Several of the leading ecclesiastics maintained their own domestic bands and, if not actually composing themselves, wrote texts for the musicians they patronized. Pietro Ottoboni, for example, appointed a cardinal at the age of twenty-two by his great-uncle Pope Alexander VIII, seems to have laid out most of an enormous income in indulging a passion for music. Before Innocent's ban on theatres, Ottoboni had staged operas by promising young composers such as Alessandro Scarlatti,
Giovanni Bononcini and Francesco Pollarolo, in his huge Palazzo della Cancelleria, which also had a little stage for marionette operas.
*(c)
None of Handel's works was specifically written for Ottoboni, but the Cardinal's Wednesday music meetings offered Handel a chance to make valuable contacts with some of Italy's leading musical masters. The atmosphere is well summed up for us by the French traveller Blainville, who was in Rome at the same time. ‘His Eminence keeps in his pay the best musicians and performers in Rome . . . so that every Wednesday he has an excellent concert in his palace. We were there served with ices and other delicate liquors . . . but the greatest inconveniency in all these concerts is that one is pestered with swarms of trifling little Abbés, who come thither on purpose to fill their bellies with these liquors, and to carry off the crystal bottles with the napkins into the bargain.' The Ottoboni connexion in fact bound together many of the musical Italians who later made their way to London while Handel was there. Nicola Haym (already in England) and Paolo Antonio Rolli, later to become his librettists, for example, had both been part of the cardinal's circle, as had the violinist Pietro Castrucci, leader of the opera band, and Filippo Amadei, a brilliant cellist who later collaborated as a composer with Handel and Giovanni Bononcini on
Muzio Scevola
.
Handel's most significant encounter at the Cancelleria was with the orchestra's leader, Arcangelo Corelli.
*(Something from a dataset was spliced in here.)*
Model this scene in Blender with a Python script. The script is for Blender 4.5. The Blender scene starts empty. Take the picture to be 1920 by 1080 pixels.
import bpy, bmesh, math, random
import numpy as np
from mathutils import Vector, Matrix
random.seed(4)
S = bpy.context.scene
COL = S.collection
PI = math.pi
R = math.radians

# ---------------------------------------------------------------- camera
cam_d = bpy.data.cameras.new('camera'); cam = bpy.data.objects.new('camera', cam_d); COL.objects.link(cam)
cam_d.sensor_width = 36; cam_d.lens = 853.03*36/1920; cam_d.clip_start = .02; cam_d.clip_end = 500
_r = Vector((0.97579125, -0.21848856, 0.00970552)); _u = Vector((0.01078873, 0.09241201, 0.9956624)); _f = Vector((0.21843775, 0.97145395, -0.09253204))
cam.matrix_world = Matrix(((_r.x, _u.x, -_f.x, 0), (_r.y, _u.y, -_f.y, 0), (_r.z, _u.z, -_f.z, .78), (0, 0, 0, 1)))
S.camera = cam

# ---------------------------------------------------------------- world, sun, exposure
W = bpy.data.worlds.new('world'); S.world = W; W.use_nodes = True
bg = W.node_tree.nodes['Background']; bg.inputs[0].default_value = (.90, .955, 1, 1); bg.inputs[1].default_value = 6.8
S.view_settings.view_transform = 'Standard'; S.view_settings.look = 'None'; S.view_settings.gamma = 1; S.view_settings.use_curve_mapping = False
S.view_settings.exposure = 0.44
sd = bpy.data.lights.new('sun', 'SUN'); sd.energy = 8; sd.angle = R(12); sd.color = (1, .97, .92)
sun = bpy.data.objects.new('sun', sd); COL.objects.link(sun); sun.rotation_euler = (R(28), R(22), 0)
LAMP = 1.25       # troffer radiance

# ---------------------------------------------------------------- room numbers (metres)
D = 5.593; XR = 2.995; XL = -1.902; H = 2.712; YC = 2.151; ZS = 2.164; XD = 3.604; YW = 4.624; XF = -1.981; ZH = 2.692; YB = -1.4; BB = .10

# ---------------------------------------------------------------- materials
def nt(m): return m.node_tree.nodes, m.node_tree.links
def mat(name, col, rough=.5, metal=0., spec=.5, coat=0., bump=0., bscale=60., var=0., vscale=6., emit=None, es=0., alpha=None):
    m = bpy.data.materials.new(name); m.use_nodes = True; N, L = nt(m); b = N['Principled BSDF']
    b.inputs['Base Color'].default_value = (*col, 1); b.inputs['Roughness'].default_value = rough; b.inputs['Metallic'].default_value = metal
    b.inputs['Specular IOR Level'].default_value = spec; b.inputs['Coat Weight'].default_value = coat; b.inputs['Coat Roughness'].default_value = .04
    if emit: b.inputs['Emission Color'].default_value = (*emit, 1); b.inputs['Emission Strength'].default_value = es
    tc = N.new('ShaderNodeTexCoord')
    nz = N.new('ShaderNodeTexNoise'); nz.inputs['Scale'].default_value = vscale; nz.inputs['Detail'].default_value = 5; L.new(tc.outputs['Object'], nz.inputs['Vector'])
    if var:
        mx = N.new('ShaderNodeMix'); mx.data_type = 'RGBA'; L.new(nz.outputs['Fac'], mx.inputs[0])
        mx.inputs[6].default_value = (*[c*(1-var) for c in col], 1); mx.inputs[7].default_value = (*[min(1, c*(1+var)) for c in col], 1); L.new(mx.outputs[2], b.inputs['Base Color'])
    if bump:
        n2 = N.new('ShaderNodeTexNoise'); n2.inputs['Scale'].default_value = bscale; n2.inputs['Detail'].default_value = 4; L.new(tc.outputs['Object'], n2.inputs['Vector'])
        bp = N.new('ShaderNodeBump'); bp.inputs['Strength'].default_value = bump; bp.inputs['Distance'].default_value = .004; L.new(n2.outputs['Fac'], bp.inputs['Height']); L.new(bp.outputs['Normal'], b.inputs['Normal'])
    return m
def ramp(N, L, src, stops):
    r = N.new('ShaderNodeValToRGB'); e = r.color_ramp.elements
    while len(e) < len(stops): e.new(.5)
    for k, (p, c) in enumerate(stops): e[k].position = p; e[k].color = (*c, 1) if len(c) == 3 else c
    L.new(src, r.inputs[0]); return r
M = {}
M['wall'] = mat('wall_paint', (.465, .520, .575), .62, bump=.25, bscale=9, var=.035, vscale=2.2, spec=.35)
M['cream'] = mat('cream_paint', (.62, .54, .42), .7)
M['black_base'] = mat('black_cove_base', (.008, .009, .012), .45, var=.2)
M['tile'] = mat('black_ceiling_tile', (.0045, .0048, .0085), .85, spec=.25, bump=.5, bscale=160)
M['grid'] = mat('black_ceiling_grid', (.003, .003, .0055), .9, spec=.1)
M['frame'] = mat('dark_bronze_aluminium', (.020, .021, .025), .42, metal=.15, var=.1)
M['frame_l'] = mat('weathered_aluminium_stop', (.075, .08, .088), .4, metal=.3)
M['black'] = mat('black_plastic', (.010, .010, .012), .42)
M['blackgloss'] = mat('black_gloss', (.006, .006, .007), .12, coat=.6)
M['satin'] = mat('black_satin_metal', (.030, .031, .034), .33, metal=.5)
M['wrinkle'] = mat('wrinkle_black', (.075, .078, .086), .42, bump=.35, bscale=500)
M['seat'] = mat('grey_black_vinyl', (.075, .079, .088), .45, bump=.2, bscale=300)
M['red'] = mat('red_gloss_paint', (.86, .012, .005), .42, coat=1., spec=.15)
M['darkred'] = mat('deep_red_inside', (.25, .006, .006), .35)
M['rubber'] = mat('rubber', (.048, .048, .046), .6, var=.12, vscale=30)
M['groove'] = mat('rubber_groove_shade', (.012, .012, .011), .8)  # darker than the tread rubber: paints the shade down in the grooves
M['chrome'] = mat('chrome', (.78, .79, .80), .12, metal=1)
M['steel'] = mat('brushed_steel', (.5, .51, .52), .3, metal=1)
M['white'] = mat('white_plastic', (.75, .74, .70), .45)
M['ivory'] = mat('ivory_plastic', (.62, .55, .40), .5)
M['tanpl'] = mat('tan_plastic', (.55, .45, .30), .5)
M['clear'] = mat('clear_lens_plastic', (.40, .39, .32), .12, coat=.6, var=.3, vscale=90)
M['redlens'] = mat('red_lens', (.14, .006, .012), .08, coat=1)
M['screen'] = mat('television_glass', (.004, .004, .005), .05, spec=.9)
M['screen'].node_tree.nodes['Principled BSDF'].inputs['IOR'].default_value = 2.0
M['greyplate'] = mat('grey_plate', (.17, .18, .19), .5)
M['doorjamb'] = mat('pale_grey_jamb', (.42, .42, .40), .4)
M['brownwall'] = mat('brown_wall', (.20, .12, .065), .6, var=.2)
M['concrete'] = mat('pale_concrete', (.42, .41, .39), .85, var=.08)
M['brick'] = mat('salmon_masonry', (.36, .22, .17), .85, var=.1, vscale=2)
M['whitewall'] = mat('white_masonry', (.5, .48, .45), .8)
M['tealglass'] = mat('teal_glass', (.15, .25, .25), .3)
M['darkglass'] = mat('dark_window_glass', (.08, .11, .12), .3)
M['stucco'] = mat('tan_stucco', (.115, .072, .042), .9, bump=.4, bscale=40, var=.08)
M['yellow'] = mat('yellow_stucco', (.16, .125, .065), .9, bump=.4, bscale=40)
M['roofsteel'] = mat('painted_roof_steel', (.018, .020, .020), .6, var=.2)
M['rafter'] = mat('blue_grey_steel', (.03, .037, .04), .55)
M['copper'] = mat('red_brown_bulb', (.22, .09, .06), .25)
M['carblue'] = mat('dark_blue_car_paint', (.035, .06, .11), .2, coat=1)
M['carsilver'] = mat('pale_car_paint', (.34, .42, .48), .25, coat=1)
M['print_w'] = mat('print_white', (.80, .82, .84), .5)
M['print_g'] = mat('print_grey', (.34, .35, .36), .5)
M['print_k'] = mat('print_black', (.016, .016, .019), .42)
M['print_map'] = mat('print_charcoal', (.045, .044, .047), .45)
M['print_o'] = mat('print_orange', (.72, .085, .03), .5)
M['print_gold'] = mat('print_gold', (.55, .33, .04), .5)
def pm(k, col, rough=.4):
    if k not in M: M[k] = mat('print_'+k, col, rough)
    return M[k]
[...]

Corelli is one of those artistic figures whose effect on their contemporaries is out of all proportion to the volume of their output. He wrote and published a relatively small amount, six instrumental collections in all, but in so doing he profoundly altered and deepened the whole character of European music. His influence pervaded everything from a tiny trio sonata to a full-blown opera, and with those of Vivaldi and the elder Scarlatti his musical personality dominates the central phases of the Italian Baroque. Domenico Scarlatti once told the violinist Francesco Geminiani that he was especially struck by Corelli's ‘nice management of his band, the uncommon accuracy of whose performance gave the concertos an amazing effect . . . for Corelli regarded it as essential to the
ensemble
of a band,
that their bows should all move exactly together, all up, or all down; so that at his rehearsals, which constantly preceded every public performance of one of his concertos, he would immediately stop the band if he discovered one irregular bow'. The example was surely not lost on the young Handel, consolidating on what he had already learned as a member of the Gänsemarkt orchestra.